Summary of Working Paper No. 7-1995

I.1.7: Ice Flaking Tests Conducted with a Gas Actuator System

By Stephen J. Jones, Institute for Marine Dynamics, National Research Council of Canada.

Since 1969, there have been efforts to devise methods of deriving global ice loads on structures by means of small or medium scale tests. Since the time of the early tests, gravity base structures have been placed in the Beaufort Sea and full scale load measurements have been made. Large scale data have also been obtained from ship trials, and forces were measured at Hans Island when southward drifting, multi-year ice impacted the island. However, there is still controversy over the magnitude of loads experienced by the Molikpaq structure, and the loads measured at Hans Island are considered to be a lower bound.

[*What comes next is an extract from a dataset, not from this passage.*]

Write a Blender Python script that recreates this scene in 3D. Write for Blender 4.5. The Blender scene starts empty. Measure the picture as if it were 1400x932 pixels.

The use of the flatjack, a thin walled, flat envelope of steel which is fitted into an ice slot and into which fluid is pumped to achieve the failure load of the ice, made it possible to load large areas of ice at relatively low cost. Tests conducted with these flat jacks to areas of 4.5 m2 showed that the strength of competent, intact ice did not change significantly with the size of loaded area. The compliant flat jacks themselves provided a perfect loading with no stress concentrations over the loaded area. It was reasoned that if a stiff plate were placed in the ice slot alongside the flatjack, then the resulting stress concentrations from the stiff plate would result in a lower failure pressure more reasonably approximating that measured on large structures and ships.

The object of Phase 1 of Project I.1.7 was, therefore, to investigate (a) the effect of such a stiff plate and (b) the feasibility of using cheaper, gas-filled flatjacks instead of the more expensive, liquid-filled.

The program was conducted on lake ice near Calgary in February, 1994 and used a 76 mm thick aluminum plate. The results were very encouraging. The gas-filled flat jacks worked very well provided certain safety precautions were taken. However, so perfect were the saw cuts made using a specially built guide, that the pressures, while reduced somewhat, still resembled those measured in the laboratory. An aluminum plate 1.5 m by 0.2 m by 76 mm thick was able to produce pressures of around 5.5 MPa. Meanwhile, average pressures on large structures due to global loading of 1 to 2 Mpa have been measured.

Two tests with the rigid indentor were run in pre-damaged ice and the pressures obtained averaged 1.5 MPa, a value in line with global pressure measured on large structures. This constitutes a very important observation and provides concrete direction for further tests in Phase II.